Several Star Trek entries, both original and Next Gen:
"Doomsday Machine" -- probably the TOS's finest space action story, with William Windom as a 23rd-century Capt. Ahab determined to destroy his white whale, the miles-long planet-wrecker of the title. If there's one episode that should have the modern effects -- good as the originals were -- it's this one. The scale is astounding. At one point Kirk is watching the planet-killer on the viewscreen of Windom's ship, and we can see, like a fly buzzing around a bull, the Enterprise . . . and Kirk's ship, we know, is nearly a thousand feet long! That planet-wrecker is BIG!
"A Matter of Honor," in which Riker takes part in an officer-exchange program: He volunteers to serve as first officer on a Klingon ship! Definitely not the kind of story the original would have done, at least not with the Klingons as enemies and rivals, as they were painted in TOS.
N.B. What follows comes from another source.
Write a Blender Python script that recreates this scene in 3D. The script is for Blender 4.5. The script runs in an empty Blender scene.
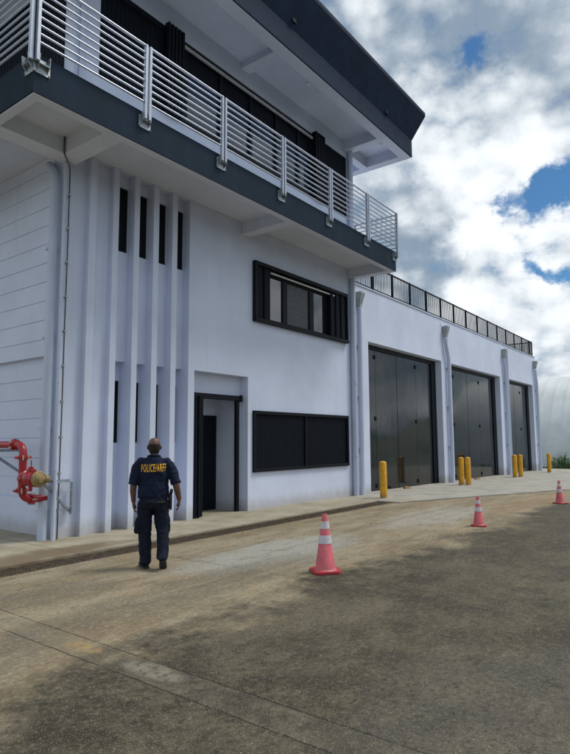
import bpy, bmesh, math, random
import numpy as np
from mathutils import Vector, Matrix
from mathutils.bvhtree import BVHTree
random.seed(7)
R = math.radians
sc = bpy.context.scene
COL = sc.collection
OFF = {}          # world position of the root each object hangs under

# ------------------------------------------------------------------ materials
def new_mat(name):
    m = bpy.data.materials.new(name); m.use_nodes = True
    nt = m.node_tree
    b = next(n for n in nt.nodes if n.type == 'BSDF_PRINCIPLED')
    return m, nt, b
def N(nt, t, **kw):
    n = nt.nodes.new(t)
    for k, v in kw.items():
        if k.startswith('i_'):
            key = k[2:]
            key = int(key) if key.isdigit() else key.replace('_', ' ')
            n.inputs[key].default_value = v
        else: setattr(n, k, v)
    return n
def L(nt, a, b): nt.links.new(a, b)
def mth(nt, op, a, b=None, c=None, clamp=False):
    n = nt.nodes.new('ShaderNodeMath'); n.operation = op; n.use_clamp = clamp
    for i, v in enumerate((a, b, c)):
        if v is None: continue
        if isinstance(v, (int, float)): n.inputs[i].default_value = v
        else: L(nt, v, n.inputs[i])
    return n.outputs[0]
def mixc(nt, fac, a, b):
    n = nt.nodes.new('ShaderNodeMix'); n.data_type = 'RGBA'
    for key, v in ((0, fac), (6, a), (7, b)):
        if isinstance(v, (int, float)): n.inputs[key].default_value = v
        elif isinstance(v, tuple): n.inputs[key].default_value = (*v, 1)
        else: L(nt, v, n.inputs[key])
    return n.outputs[2]
def ramp(nt, v, lo, hi, a=0.0, b=1.0):
    n = nt.nodes.new('ShaderNodeMapRange'); n.interpolation_type = 'SMOOTHSTEP'
    L(nt, v, n.inputs[0])
    n.inputs[1].default_value = lo; n.inputs[2].default_value = hi
    n.inputs[3].default_value = a; n.inputs[4].default_value = b
    return n.outputs[0]
def noise(nt, vec, scale, detail=4, rough=0.55, out=0):
    n = N(nt, 'ShaderNodeTexNoise'); n.inputs['Scale'].default_value = scale
    n.inputs['Detail'].default_value = detail; n.inputs['Roughness'].default_value = rough
    L(nt, vec, n.inputs['Vector']); return n.outputs[out]
def scaled(nt, vec, s):
    n = nt.nodes.new('ShaderNodeVectorMath'); n.operation = 'MULTIPLY'
    L(nt, vec, n.inputs[0]); n.inputs[1].default_value = s; return n.outputs[0]
def bump(nt, b, h, strength=0.3, dist=0.01):
    n = nt.nodes.new('ShaderNodeBump'); n.inputs['Strength'].default_value = strength
    n.inputs['Distance'].default_value = dist
    L(nt, h, n.inputs['Height']); L(nt, n.outputs[0], b.inputs['Normal'])
def simple(name, col, rough=0.5, metal=0.0, var=0.12, scale=6.0, bmp=0.0, bscale=60.0, spec=0.5, stretch=(1,1,1), coat=0.0):
    m, nt, b = new_mat(name)
    tc = N(nt, 'ShaderNodeTexCoord').outputs['Object']
    v = scaled(nt, tc, stretch)
    n1 = noise(nt, v, scale, 5, 0.6)
    f = ramp(nt, n1, 0.3, 0.7)
    c0 = tuple(max(0, c*(1-var)) for c in col); c1 = tuple(min(1, c*(1+var)) for c in col)
    L(nt, mixc(nt, f, c0, c1), b.inputs['Base Color'])
    rr = N(nt, 'ShaderNodeMapRange', i_3=max(0.02, rough-0.08), i_4=min(1, rough+0.08)); L(nt, n1, rr.inputs[0])
    L(nt, rr.outputs[0], b.inputs['Roughness'])
    b.inputs['Metallic'].default_value = metal
    b.inputs['Specular IOR Level'].default_value = spec
    b.inputs['Coat Weight'].default_value = coat
    if bmp > 0: bump(nt, b, noise(nt, tc, bscale, 4, 0.6), bmp, 0.004)
    return m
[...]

"The Measure of a Man," in which Picard, on behalf of Data, demands a hearing to decide whether Data is Star Fleet property, a slave in essence, or has the right to refuse a cybernetics professor's plan to disassemble him to find out how he works. A very Asimov-like, "I, Robot" kind of tale (the original, not the recent movie). It features no less than two scenes where Jonathan Frakes (Riker) proves he is not just a big stiff with a neatly trimmed beard, but a real actor who can make you realize what his character is thinking without pronouncing a single word. One of the best of ST: TNG.